Falta de profissionalização
Mas para Antonio, o “saco cheio” dos caminhoneiros não é o único motivo para a falta de profissionais. “Estamos com falta de mão de obra qualificada. A cada ano que passa aumenta o número de veículos no Brasil, mas a evolução da mão de obra não acompanha. Têm profissionais para trabalhar, mas não são capacitados”, disse. Antonio explicou que hoje os veículos possuem uma tecnologia bastante avançada o que torna necessária a capacitação profissional. “A maioria dos caminhões novos já saem com cambio automatizado. A gente precisa que os motoristas acompanhem essa evolução. Não é tão simples como há alguns anos, nas décadas de 1970, 1980 que era só carregar o caminhão e dirigir”, destacou.

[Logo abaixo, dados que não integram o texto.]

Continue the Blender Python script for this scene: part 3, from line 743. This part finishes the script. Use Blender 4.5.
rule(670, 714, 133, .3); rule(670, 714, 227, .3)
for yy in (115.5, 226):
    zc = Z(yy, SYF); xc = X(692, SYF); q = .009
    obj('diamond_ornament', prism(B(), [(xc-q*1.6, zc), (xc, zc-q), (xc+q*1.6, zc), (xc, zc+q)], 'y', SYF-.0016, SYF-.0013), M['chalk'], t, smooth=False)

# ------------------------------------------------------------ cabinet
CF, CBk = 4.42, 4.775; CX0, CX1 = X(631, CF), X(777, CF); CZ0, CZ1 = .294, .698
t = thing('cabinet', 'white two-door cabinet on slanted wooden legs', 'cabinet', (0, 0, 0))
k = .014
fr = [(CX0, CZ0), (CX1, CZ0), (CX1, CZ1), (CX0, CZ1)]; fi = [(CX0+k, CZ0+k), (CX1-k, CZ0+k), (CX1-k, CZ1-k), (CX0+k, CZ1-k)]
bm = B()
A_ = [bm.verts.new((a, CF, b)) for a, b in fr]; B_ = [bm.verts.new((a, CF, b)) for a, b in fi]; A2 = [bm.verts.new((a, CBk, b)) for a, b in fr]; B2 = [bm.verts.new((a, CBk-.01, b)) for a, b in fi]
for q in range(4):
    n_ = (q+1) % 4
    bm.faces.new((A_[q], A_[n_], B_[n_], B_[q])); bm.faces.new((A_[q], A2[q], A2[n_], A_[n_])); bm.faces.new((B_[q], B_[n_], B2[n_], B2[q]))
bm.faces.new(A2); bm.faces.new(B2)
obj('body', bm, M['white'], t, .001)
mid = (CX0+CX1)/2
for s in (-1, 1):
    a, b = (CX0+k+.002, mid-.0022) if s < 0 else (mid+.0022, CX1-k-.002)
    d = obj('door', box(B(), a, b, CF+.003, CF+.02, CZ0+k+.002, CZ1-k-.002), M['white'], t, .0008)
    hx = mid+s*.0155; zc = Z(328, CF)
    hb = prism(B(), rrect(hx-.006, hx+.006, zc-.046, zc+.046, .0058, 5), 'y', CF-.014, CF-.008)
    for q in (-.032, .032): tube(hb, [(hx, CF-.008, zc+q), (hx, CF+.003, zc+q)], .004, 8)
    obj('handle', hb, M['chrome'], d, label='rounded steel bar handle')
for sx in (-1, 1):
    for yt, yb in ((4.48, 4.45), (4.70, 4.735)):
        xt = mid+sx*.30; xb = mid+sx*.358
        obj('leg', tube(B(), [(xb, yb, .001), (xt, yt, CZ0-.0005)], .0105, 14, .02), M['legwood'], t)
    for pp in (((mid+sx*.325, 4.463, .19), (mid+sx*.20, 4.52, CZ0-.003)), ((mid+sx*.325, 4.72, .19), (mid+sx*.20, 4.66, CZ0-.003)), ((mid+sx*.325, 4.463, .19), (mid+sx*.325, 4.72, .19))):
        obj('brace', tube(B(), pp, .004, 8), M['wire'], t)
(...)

Outra lei que não é cumprida é a do pedágio, segundo Jeová, por mais que exista a proibição as empresas seguem “embutindo” o pedágio no frete. Ainda nesta relação entre empresas e caminhoneiros autônomos, Jeová citou que existe a determinação que o caminhoneiro deve receber R$1 a tonelada a hora do veículo parado. Em situações onde uma carga está sendo levada para outro país, ele conta que muitas empresas passam por cima desta lei. “Ela cria uma empresa fantasma em países vizinhos, mas me contrata pela empresa aqui do Brasil. Depois de eu ficar aguardando o trâmite na aduana, é feito o manifesto de carga paraguaia, o que retira a obrigatoriedade de pagar o tempo parado, visto que é uma lei brasileira”, explicou. Conforme Jeová existe em nossa região cerca de 25 mil caminhoneiros que fazem este transporte de um país para o outro.
Para tentar reverter a situação as empresas estão contando com o apoio do Sest Senat, que através do Pronatec está disponibilizando cursos para profissionalizar profissionais. “Assim conseguem pegar o jovem e lapidar levando em consideração a parte teórica e a prática”, falou. Enquanto o problema não é resolvido, o setor vive as consequências. “Tem empresa com 20 caminhões parados porque não tem motorista. Além de deixar de gerar empregos, as empresas param de comprar caminhões. Essas consequências chegam à economia como um todo”, destacou Antonio.